Nice:
"I had witnessed Donald Trump tell managers many times while he was visiting the club that restaurant hostesses were 'not pretty enough' and that they should be fired and replaced with more attractive women," Hayley Strozier, who was director of catering at the club until 2008, said in a sworn declaration.
As part of a lawsuit brought against Trump National Golf Club in Rancho Palos Verdes, employees of the Club were asked to provide sworn declarations in which they described their experiences with the Club’s “work culture,” and in particular, the misogynistic behavior of Donald J. Trump. According to these court documents (recently made public and obtained by the Los Angeles Times), Trump would visit the Club a few times every year, repeating the same admonition over and over again: fire the women who weren’t “pretty enough,” in his judgment.
Initially, Trump gave this command "almost every time" he visited, Strozier said. Managers eventually changed employee schedules "so that the most attractive women were scheduled to work when Mr. Trump was scheduled to be at the club," she said.
This pattern of discrimination was also echoed in several declarations filed by employees for another Labor Relations-based lawsuit against one of Trump’s development companies.
The source article, authored by Matt Pearce for the Times, is replete with examples of the work environment Trump promoted at his golf course.
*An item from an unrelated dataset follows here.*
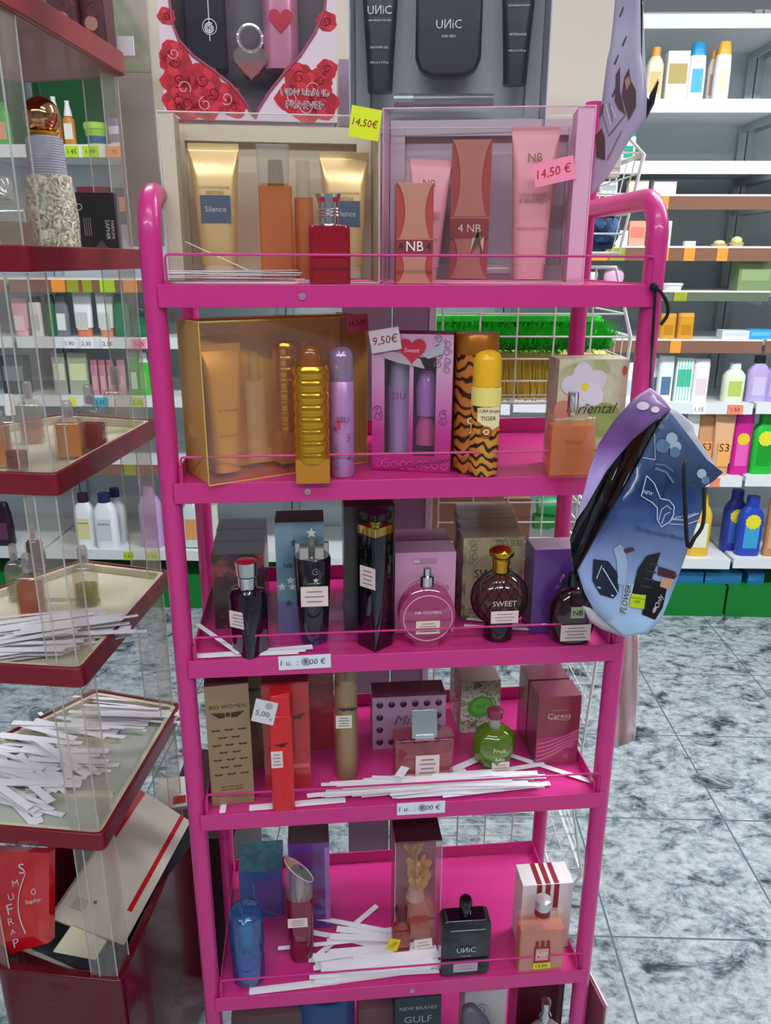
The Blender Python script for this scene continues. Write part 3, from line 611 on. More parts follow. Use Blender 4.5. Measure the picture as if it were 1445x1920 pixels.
def ptag(root, x, z, w_, h, y, col, txt, ink, rot=0):
    def f(m):
        m.M = Matrix.Translation((x, y, z)) @ Matrix.Rotation(-rot, 4, 'Y')
        m.box(-w_ / 2, w_ / 2, -.0008, 0, -h / 2, h / 2, mat(col, .6)); m.text(txt, 0, 0, 0, -.0012, mat(ink, .6), width=w_ * .82, shear=.15)
    return part(root, 'price_tag', f, label='handwritten price tag reading ' + txt)
def onbox(F, px, py, v, P0, rz):   # pixel on the front plane of a set -> local x, z
    c, s = math.cos(rz), math.sin(rz); d = ray(px, py); n = (-s, c)
    t_ = (n[0] * P0.x + n[1] * P0.y + v) / (n[0] * d.x + n[1] * d.y); X, Y, Z = d.x * t_, d.y * t_, EYE + d.z * t_
    return (X - P0.x) * c + (Y - P0.y) * s, Z - P0.z
def setup(F, pxa, va, pxb, vb, z, top_px, top_py):
    A = F.at(pxa, va, z); B_ = F.at(pxb, vb, z); rz = math.atan2(B_.y - A.y, B_.x - A.x); w_ = (B_ - A).length
    T = A if abs(top_px - pxa) < abs(top_px - pxb) else B_
    return A, rz, w_, hgt(T, top_py)

# ---------------------------------------------------------------- shelf one
z = SZ[0] + .0006
A, rz, w_, h = setup(RK, 318, .055, 711, .062, z, 318, 208)
GT = mat('ecc98c', .25, .45); CT = mat('d9c3a2', .35)
hS1 = h
s1 = setbox('perfume_gift_set', 'clear boxed gift set with two gold tubes and amber perfume, left on top pink shelf', A, rz, w_, h, .085, mat('e0d2b8', .45), mat('d9ccb0', .5))
part(s1, 'side_band', lambda m: m.box(.001, .017, .0012, .05, .001, h - .001, mat('d8cbb2', .45)), label='cream card edge')
def loc(px, py, v=.03): return onbox(RK, px, py, v, A, rz)
for xa, xb, yt in ((352, 445, 268), (600, 690, 285)):
    x1, zt = loc((xa + xb) / 2, yt); ww = loc(xb, 400)[0] - loc(xa, 400)[0]; tubep(s1, x1, .004, ww, zt - .004, .034, GT, CT, (('NEW BRAND PERFUMES', .68, .6), ('PRESTIGE', .64, .35)), 0, 'Silence')
def fb(m):
    a, c = loc(482, 300), loc(552, 530); w2 = c[0] - a[0]; x = (a[0] + c[0]) / 2
    m.loft([(.004, w2, .03, .25), (loc(515, 350)[1], w2, .03, .25)], film('ffb878', .3, .4, .04, 'e0904c'), x=x, y=.034)
b = part(s1, 'perfume_bottle', fb)
part(b, 'neck', lambda m: m.loft([(loc(515, 350)[1], .02, .018, 1), (loc(515, 300)[1], .017, .017, 1)], GOLD, x=loc(517, 350)[0], y=.034))
part(b, 'cap', lambda m: m.loft([(loc(515, 346)[1], .036, .028, .3), (loc(515, 272)[1], .038, .028, .3)], film('f8f4ec', .7, .16), x=loc(513, 350)[0], y=.034), .001)
part(s1, 'mini_bottle', lambda m: (m.loft([(.004, .022, .018, 1), (loc(570, 370)[1], .022, .018, 1)], film('ffc08a', .3, .35, .05, 'd89a60'), x=loc(570, 400)[0], y=.04), m.loft([(loc(570, 370)[1], .018, .018, 1), (loc(570, 300)[1], .016, .016, 1)], GLASS, x=loc(570, 400)[0], y=.04)))
x, zz = onbox(RK, 684, 232, 0, A, rz); ptag(s1, x, zz, .034, .032, -.002, 'e4ee1c', '14,50€', '8a2418', R(-8))
# pink set
A2, rz2, w2, h2 = setup(RK, 717, .075, 1092, .03, z, 1092, 198)
PT = mat('e59aa4', .35)
s2 = setbox('perfume_gift_set', 'clear boxed gift set with pink tubes and copper bottle, right on top pink shelf', A2, rz2, w2, h2, .085, mat('c9b4be', .45), mat('eab4cc', .35), CLEAR, rim=mat('f0b8cc', .3))
part(s2, 'side_band', lambda m: m.box(w2 - .019, w2 - .001, .0012, .05, .001, h2 - .001, mat('e9aecb', .4)), label='pale pink card edge')
def loc2(px, py, v=.03): return onbox(RK, px, py, v, A2, rz2)
for xa, xb, yt, ln in ((768, 846, 298, .06), (962, 1050, 236, 0)):
    x1, zt = loc2((xa + xb) / 2, yt); ww = loc2(xb, 400)[0] - loc2(xa, 400)[0]; tubep(s2, x1 - ln * .12, .004, ww, zt - .004, .036, PT, PT, (('NB', .8, .3), ('NEW BRAND', .56, .6), ('4 WOMEN', .52, .6), ('BODY LOTION', .34, .6)), ln)
RB = mat('b04a48', .25, 0, .4); RBG = mat('eaa58c', .25, .55)
def hourglass(m, x, z0, w_, h, y, d, dark=RB, metal=RBG, lowtext=True):
    m.box(x - w_ / 2, x + w_ / 2, y, y + d, z0, z0 + h, dark)
    n = 12; pts = []
    for k in range(n + 1): q = k / n; pts.append((x - w_ * (.49 - .22 * math.sin(PI * q) ** .7), z0 + h * (.42 + .58 * q)))
    pts2 = [(2 * x - a, b) for a, b in pts[::-1]]; m.prism([p for p in pts] + pts2, y - .0015, y, metal)
    pts = [(x - w_ * (.49 - .2 * math.sin(PI * q / 12) ** .7), z0 + h * .34 * q / 12) for q in range(13)]
    m.prism(pts + [(2 * x - a, b) for a, b in pts[::-1]], y - .0015, y, metal)
    m.box(x - w_ * .5, x + w_ * .5, y - .002, y - .0002, z0 + h * .3, z0 + h * .46, mat('8e3c40', .3)); m.box(x - w_ * .5, x + w_ * .5, y - .0022, y - .0018, z0 + h * .445, z0 + h * .455, metal)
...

One server was denied promotion because of “acne." Another employee was repeatedly deemed “too fat." Trump surrogate managers, always citing the preferences of Trump himself, are quoted throughout urging that people be terminated because of their looks or their body weight:
"Mr. Stellio told me to do this because 'Mr. Trump doesn't like fat people' and that he would not like seeing (the employee) when he was on the premises," wrote Strozier, who said she refused the request. (Stellio died in 2010.)
A year later, Mike van der Goes — a golf pro who had been promoted to be Trump National's general manager — made a similar request to fire the same overweight employee, Strozier said.
One waitress stated she had her hours cut back until she was effectively fired, due to her age (60) and the fact that Trump wanted younger, prettier hostesses. Several women quit or were terminated as a result of these policies, according to the article, which also details Trump’s patronizing and sexist behavior towards female employees.
The primary basis for the suit by employees of Trump’s golf course is that the workers were denied meal or rest breaks which were required under California law:
Employees said managers urged them to hurry through brief meal breaks, sometimes even expressing impatience with bathroom breaks.
"My manager insisted that because this was Trump's golf course, it had to be top-notch," one employee said in a declaration. "He was concerned that if Trump observed employees eating or resting, Trump would not be pleased.
The suit was settled in 2013, with a payout of $475,000 to affected employees.
Trump has made one of the planks of his campaign the promise to do away with pesky “regulations” such as those governing workplace sexual harassment, breaks and overtime, and discrimination, all in order to “unleash" the power of business.
Trump's behavior at his own golf course suggests that some dogs are better off on a leash.